Il est à relever encore que la direction de la CGT qui s'est déclarée championne de l'élargissement, n'a pas milité davantage que SUD, FO ou les autres (tous ceux-là insistant beaucoup sur l'aspect catégoriel des revendications ) pour que les cheminots placent la défense de leurs régimes spéciaux dans le cadre d'objectifs plus généraux. Elle a parfois même insisté sur la nécessité d'avancer des revendications encore plus « locales » ! Il est pourtant évident que tout est lié aujourd'hui : retraites, salaires et emplois. Ce n'est pas l'espérance de vie qui grossit le nombre de retraités par rapport aux actifs, c'est le chômage qui diminue le nombre des actifs, ou pèse sur les salaires de telle sorte que les faibles cotisations n'alimentent plus les caisses sociales. Sans compter que l'État les pille de son côté pour redistribuer au patronat.

Dans la situation actuelle pourtant, même si les préjugés particularistes demeurent, selon lesquels par exemple on pourrait mieux défendre ses propres intérêts en luttant seul, bien des travailleurs qui sont engagés dans ce bras de fer avec le gouvernement comme d'autres qui les regardent avec sympathie voire envie, savent qu'il y a un programme général à défendre, tous ensemble.

 

Se mobiliser et s'organiser

 

Nous ne savons pas jusqu'où ira cette montée sociale. Jusqu'où les directions syndicales se sentiront obligées d'aller. Jusqu'où elles pourront être dépassées. Sans la pression des cheminots qui ont commencé, sans la rescousse d'autres secteurs et la sympathie d'un milieu populaire qui voit se dessiner une revanche contre Sarkozy et son gouvernement, les appareils syndicaux - tous autant qu'ils sont et à condition d'être invités - se seraient déjà mis à table. L'issue va donc dépendre de la mobilisation des travailleurs, et d'elle seule.

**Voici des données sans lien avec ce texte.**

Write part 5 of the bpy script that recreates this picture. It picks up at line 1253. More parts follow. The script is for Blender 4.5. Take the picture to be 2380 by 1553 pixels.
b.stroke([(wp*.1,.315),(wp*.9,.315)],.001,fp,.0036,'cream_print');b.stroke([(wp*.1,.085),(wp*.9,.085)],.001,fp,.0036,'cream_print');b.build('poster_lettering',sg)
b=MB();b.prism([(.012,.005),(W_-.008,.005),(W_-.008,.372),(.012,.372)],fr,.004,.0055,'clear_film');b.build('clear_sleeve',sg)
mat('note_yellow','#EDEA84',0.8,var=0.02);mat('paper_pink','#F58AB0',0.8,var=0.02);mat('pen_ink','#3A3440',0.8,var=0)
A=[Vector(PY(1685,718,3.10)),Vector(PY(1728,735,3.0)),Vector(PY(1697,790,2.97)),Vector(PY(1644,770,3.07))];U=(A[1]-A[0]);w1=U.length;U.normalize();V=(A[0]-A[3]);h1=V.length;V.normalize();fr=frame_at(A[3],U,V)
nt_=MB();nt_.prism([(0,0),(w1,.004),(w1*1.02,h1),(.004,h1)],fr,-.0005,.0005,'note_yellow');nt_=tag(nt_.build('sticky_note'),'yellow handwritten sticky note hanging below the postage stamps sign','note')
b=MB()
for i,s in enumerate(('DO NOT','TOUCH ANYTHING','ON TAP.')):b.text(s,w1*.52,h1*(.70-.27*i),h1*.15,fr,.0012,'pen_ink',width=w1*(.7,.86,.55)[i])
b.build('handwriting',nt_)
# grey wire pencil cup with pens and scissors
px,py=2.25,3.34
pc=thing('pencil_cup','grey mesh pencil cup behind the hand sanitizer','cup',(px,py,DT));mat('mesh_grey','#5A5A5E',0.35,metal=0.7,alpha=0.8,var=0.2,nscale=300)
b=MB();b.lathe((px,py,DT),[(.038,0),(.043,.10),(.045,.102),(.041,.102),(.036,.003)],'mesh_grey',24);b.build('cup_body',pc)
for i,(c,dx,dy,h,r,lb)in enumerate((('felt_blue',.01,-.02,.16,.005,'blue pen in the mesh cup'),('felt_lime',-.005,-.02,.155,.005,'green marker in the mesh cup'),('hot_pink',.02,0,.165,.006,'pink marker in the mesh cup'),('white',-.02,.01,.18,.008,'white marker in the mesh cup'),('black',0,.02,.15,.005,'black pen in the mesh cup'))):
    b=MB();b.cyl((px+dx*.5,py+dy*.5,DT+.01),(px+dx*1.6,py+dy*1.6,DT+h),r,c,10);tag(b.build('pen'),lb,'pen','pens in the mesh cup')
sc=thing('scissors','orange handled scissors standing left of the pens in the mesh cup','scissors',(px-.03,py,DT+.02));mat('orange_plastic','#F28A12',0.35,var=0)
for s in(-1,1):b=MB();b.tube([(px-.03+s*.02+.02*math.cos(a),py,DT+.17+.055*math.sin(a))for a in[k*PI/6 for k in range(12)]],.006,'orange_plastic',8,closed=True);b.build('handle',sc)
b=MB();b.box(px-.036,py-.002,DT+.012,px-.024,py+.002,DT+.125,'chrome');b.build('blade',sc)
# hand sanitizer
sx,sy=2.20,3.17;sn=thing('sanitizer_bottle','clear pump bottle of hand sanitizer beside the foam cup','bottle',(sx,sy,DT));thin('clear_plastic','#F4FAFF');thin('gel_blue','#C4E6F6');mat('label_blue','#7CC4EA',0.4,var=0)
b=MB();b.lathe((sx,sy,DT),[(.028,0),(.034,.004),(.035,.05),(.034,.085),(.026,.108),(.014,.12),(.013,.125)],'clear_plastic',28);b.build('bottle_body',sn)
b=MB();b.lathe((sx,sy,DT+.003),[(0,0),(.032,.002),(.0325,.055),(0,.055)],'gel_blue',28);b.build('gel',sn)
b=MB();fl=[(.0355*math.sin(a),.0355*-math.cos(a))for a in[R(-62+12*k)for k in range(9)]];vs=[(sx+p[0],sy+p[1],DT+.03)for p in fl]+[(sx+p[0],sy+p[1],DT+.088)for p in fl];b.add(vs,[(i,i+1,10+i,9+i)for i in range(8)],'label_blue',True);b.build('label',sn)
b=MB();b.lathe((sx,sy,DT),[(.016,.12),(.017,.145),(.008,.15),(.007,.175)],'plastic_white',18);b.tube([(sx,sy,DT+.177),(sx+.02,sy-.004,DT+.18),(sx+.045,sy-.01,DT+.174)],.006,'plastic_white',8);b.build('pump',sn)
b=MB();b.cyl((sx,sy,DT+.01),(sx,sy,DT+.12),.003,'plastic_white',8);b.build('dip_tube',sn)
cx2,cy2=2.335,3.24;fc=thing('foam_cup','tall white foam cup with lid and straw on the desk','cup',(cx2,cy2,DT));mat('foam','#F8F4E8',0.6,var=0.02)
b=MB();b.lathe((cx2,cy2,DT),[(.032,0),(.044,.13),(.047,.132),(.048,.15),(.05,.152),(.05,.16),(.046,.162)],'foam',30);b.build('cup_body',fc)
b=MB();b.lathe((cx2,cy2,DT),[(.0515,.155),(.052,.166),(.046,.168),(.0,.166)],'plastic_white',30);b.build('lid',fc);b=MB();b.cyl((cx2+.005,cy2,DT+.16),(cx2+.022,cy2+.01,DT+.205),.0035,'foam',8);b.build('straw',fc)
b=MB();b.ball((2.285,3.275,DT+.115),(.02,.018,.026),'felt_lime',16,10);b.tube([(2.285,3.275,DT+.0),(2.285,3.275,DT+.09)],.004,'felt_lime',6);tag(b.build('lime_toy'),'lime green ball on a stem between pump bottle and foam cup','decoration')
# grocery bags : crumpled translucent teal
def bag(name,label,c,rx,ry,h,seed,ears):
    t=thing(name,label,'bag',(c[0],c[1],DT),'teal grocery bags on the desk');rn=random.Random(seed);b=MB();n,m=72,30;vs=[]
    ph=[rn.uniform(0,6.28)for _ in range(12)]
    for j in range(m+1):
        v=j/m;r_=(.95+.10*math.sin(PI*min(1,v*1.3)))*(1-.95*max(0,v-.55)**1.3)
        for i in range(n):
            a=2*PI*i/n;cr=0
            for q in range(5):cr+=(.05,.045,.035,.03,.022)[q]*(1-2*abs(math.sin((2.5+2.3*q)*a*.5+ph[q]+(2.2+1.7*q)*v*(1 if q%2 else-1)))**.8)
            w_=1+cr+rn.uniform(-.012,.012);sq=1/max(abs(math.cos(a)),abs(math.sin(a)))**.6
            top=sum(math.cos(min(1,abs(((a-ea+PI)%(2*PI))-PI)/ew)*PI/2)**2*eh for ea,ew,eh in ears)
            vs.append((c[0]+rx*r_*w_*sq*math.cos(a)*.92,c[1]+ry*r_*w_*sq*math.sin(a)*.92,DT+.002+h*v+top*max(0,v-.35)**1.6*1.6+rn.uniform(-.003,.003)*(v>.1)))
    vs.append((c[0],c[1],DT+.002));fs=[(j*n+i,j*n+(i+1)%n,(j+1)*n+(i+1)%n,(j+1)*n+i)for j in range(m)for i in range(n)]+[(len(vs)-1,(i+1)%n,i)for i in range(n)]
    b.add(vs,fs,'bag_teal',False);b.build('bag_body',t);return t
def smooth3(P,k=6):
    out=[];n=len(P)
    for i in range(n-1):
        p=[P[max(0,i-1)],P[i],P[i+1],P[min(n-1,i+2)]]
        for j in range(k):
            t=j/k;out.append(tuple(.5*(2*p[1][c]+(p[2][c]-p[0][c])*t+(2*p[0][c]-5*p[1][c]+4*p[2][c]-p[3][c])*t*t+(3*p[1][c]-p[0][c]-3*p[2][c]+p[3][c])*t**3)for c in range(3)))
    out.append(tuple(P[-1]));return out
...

Si elle se poursuit, si elle s'élargit, il est indispensable que les travailleurs en lutte d'une part placent leurs objectifs propres dans le cadre d'objectifs généraux à tous les travailleurs et se tournent activement vers d'autres, les encouragent à les suivre. Il est indispensable aussi qu'ils s'organisent dans des structures de décision propres, indépendantes des directions syndicales même si elles comptent évidemment dans leurs rangs les militants syndicaux, « assemblées générales » souveraines par secteurs et si possible « interservices », voire « interprofessionnelles », comités de grève et coordinations à tous les niveaux. Comme ceux-là naissent d'autant plus facilement qu'ils sont préparés, il faut dès aujourd'hui, partout où nous le pouvons, impulser comités de mobilisation ou « réseaux » regroupant les travailleurs conscients des tâches à accomplir et désireux d'y prendre part, indépendamment de leur appartenance, ou non, syndicale ou politique.

Les directions syndicales n'avanceront que sous la pression de l'ensemble des grévistes. Et les grévistes ne réagiront correctement aux retournements de ces dernières et n'éviteront les pièges que s'ils sont organisés pour aller jusqu'au bout de leur détermination.